How should national-UK parties present their English policies?

On the Waking Hereward blog, there’s an interesting reply from Nick Clegg to some questions raised by the author. The first of these was why, in his speech to the Lib Dem conference in September, Nick Clegg never once mentioned the word ‘England’, even though many of the policies he outlined related to England alone. Clegg fails to answer the question, merely describing the difficulty in separating out purely English aspects of parliamentary bills, where some clauses can indeed be exclusive to England but others might apply to England & Wales; England, Wales & Northern Ireland; Great Britain; or the whole of the UK.

But the question wasn’t about the structure and geographical extent of UK legislation: it was why can’t you say ‘England’ when you mean England? And Clegg basically avoided answering that question, even though the whole premise of the Barnett Formula, to which he alluded, involves the separation of spending – and hence policy making – in England from that in the other UK nations: “it’s worth bearing in mind that the level of bloc grant in Scotland, Wales and Northern Ireland is automatically linked to total ‘English’ spending”. Note, however, that Clegg couldn’t resist putting ‘England’ in inverted commas. This is almost a typographical analogue of his failure to refer to England as England in his speeches: as a real nation and not the portion of the territory of the United Kingdom to which all UK-parliamentary legislation applies, and for which ‘England’ is merely a historic name of convenience.

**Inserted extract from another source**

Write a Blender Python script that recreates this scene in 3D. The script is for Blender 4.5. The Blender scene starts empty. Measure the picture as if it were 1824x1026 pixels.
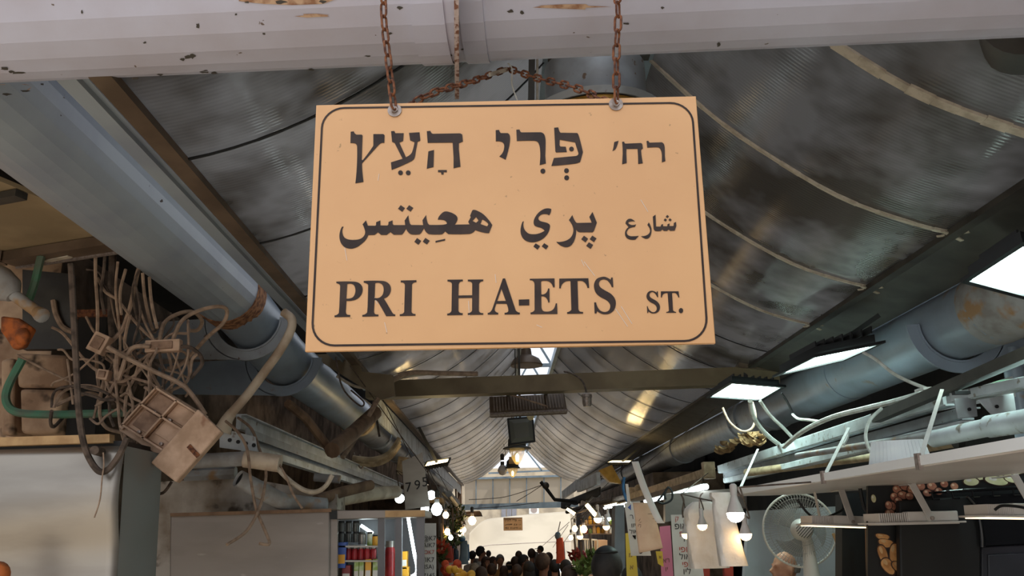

But Clegg’s response does raise some interesting questions in its turn about the nature of policy making by the national-UK parties. The implication of Clegg’s remarks is that the Lib Dems and, by logical extension, the other parties cannot formulate policy for England alone because, in any actual policy as set out in a parliamentary bill, different parts of it relate to different parts of the UK. This was in evidence in the recent Queen’s Speech where the BBC, for once, excelled in picking out the parts of the UK to which the proposed bills applied. E.g. Children, Schools and Families Bill: “Whole bill applies to England. Other parts cover Wales and extends in part to Northern Ireland”. Or the Crime and Security Bill: “Most aspects of the bill apply to England and Wales only”. Etc.

These are all UK bills; it’s just that different bits of them relate to different parts of the UK, though all of them, without exception, apply to England. They relate to different parts of the UK not only because of the different sets of powers that have been devolved to the various UK nations, but also because they cut across government departments, some of which are now England-only, and some of which still have responsibility for some or all of the UK nations. For instance, despite the fact that the competency of the UK-government Department for Children, Schools and Families is limited to England, parts of the bill of the same name – referred to above – relate to crime and policing, where the UK parliament’s responsibilities presently extend to England, Wales and Northern Ireland.

So, technically speaking, it is indeed highly complicated to disentangle the England-only bits from those affecting one, two or three of the other UK jurisdictions as well. But on another level, it’s extremely simple: as all UK legislation relates to England, you could simply make a distinction between English legislation, on the one hand, and UK-wide legislation, on the other. Then, instead of picking out the England-specific bits, it would be a case of saying, where relevant, ‘parts of this bill also relate to Wales and Northern Ireland’ or ‘parts of this bill also apply to Scotland and Wales’, etc.

It comes down to which country the politicians actually think they’re governing. Institutionally and legally, they’re legislating for the UK; therefore, it’s technically correct to set things out as they are done at present: UK bills, parts of which relate to different parts of the UK. But this also entrenches and expresses the establishment mindset, which is that the business of the UK Parliament and of national-UK politicians is to govern a homogeneous ‘nation’ called the UK or Britain – irrespective of the fact that perhaps the majority of what they do relates to only one part of that nation (England), and all of it applies to England alongside one or more of the other UK nations. So in their mind, the politicians think they’re governing Britain; but in reality, they’re governing England
plus.

However, the consequence of adjusting their language to more adequately reflect the post-devolution realities of UK governance would be revolutionary and would blow apart the pretence that the UK is a unitary polity. If MPs thought and, more importantly, openly said and acknowledged that the country they are really governing and legislating for, in all genuinely non-UK-wide matters, was England, this would in effect involve describing the UK parliament as a combined English and UK parliament, whose remit in English matters was occasionally extended into the other UK countries. Of course, this would be unsustainable in the long term and would inevitably lead to an increase in calls for a separate English parliament and further devolution for the other countries involving a clear, consistent separation between the powers devolved to each national parliament and purely UK-wide matters.

This is the real reason why Clegg and the other establishment politicians can’t say England. They’re stuck in a British mould many parts of which have now been chipped out leaving just England, but which they continue to think of as Britain. And they’re afraid that if they start calling it England, the whole thing will fall apart. But in reality, this is what’s needed to free them to create a new politics that is genuinely accountable to the nation – England – it actually represents. Only in this way, perhaps, will the Liberal Democrats finally realise their 1980s predecessors’ ambitions to ‘break the mould of British politics’.